Devemos esperar o desenho dessa nova âncora para o início de fato da próxima legislatura, quando Lula já será presidente e negociará com o Congresso eleito com plenos poderes. A equipe de transição precisa escolher suas batalhas e a continuidade do pagamento do Bolsa Família de R$ 600 em janeiro é a prioridade máxima.
CONCLUSÃO
Devemos ver até o fim dessa semana o texto final da PEC. O nome de quem chefiará a pasta econômica também pode ser anunciado em breve. Porém uma nova âncora fiscal crível vai exigir mais tempo e testa a “paciência” do mercado.

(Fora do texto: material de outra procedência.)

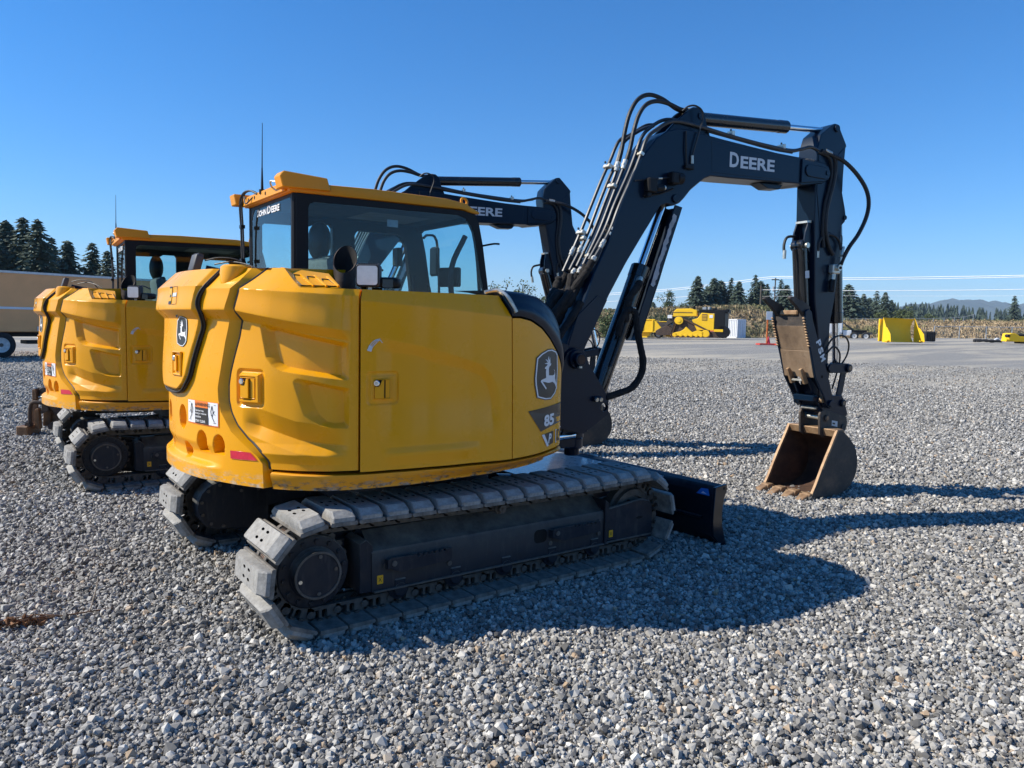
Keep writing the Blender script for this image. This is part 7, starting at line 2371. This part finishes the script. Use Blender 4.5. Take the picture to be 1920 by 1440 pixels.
# bulldozer
Bz = thing('bulldozer', 'big old yellow crawler bulldozer with high drive track beside the white container', 'bulldozer', at(px(1262, 87), 87, 0.50), RZ - R(26))
Bz.scale = (1.08, 1.0, 0.97)
def dz_track(mb):
    # triangular high-drive track, front idler to the right
    loop = [(-0.25, 0.22), (-0.35, 0.55)] + [(0.55 + 0.52 * math.cos(a), 2.10 + 0.52 * math.sin(a)) for a in np.linspace(PI * 1.08, PI * 0.35, 8)] + [(3.45 + 0.42 * math.cos(a), 0.62 + 0.45 * math.sin(a)) for a in np.linspace(PI * 0.32, -PI * 0.5, 9)] + [(0.05, 0.16)]
    inner = [(1.55 + (x - 1.55) * 0.86, 1.0 + (z - 1.0) * 0.84) for x, z in loop]
    prism(mb, loop, 0.0, 0.45, 'brown_old', 0.0, holes=[inner[::-1]])
    prism(mb, inner, 0.20, 0.40, 'brown_dark', 0.0)
    n = len(loop)
    for i in range(n):
        a, b = Vector(loop[i]), Vector(loop[(i + 1) % n])
        L = (b - a).length; m = max(1, int(L / 0.24))
        d = (b - a).normalized()
        for k in range(m):
            c = a + d * (k + .5) * L / m
            box(mb, (c.x, 0.22, c.y), (0.20, 0.62, 0.07), 'brown_old' if d.x < 0 else 'bucket_steel', 0.0, Matrix.Rotation(-math.atan2(d.y, d.x), 4, 'Y'))
part('track', None, dz_track, Bz)
part('drive_wheel', None, lambda mb: (cyl(mb, (0.55, -0.12, 2.10), (0.55, 0.0, 2.10), 0.47, 'old_yellow', 26, bev=0.04), cyl(mb, (0.55, -0.18, 2.10), (0.55, -0.10, 2.10), 0.24, 'old_yellow', 18, bev=0.02)), Bz)
part('idler_wheel', None, lambda mb: (cyl(mb, (3.42, -0.10, 0.62), (3.42, 0.0, 0.62), 0.42, 'old_yellow', 24, bev=0.03), cyl(mb, (0.15, -0.10, 0.42), (0.15, 0.0, 0.42), 0.25, 'old_yellow', 20, bev=0.02)), Bz)
part('roller_frame', None, lambda mb: (prism(mb, [(0.2, 0.30), (3.2, 0.30), (3.3, 0.80), (2.6, 1.0), (2.0, 0.75), (1.6, 1.15), (1.35, 1.4), (1.1, 1.05), (0.7, 0.80), (0.2, 0.7)], -0.10, 0.05, 'old_yellow', 0.04), [cyl(mb, (x, -0.14, 0.36), (x, 0.0, 0.36), 0.17, 'old_yellow', 14, bev=0.02) for x in (0.8, 1.35, 1.9, 2.45, 2.95)]), Bz)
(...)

Equanto só temos indefinições, os agentes econômicos reagem tempestivamente a cada nova fala do presidente eleito, que ora tende à irresponsabilidade fiscal, ora modera esses impulsos. A volatilidade em ativos de risco e especialmente no mercado de juros deve continuar elevada. É muito difícil traçar cenários quando não temos nada de concreto e principalmente quando as propostas variam entre R$ 70 bi a R$ 200 bi de gastos por um ano, dois, quatro ou pra sempre. O momento exige cautela, sem tomar decições precipitadas com base em especulações de textos, nomes e promessas ainda não cumpridas. A medida que tivermos o desenrolar desses três pontos, um a um, já teremos esse nevoeiro, em parte, se dissipando e aí sim, conseguiremos olhar para além do fim da semana. Até lá, é acompanhar o dia a dia e entender, sem uma visão completa, para onde estamos indo.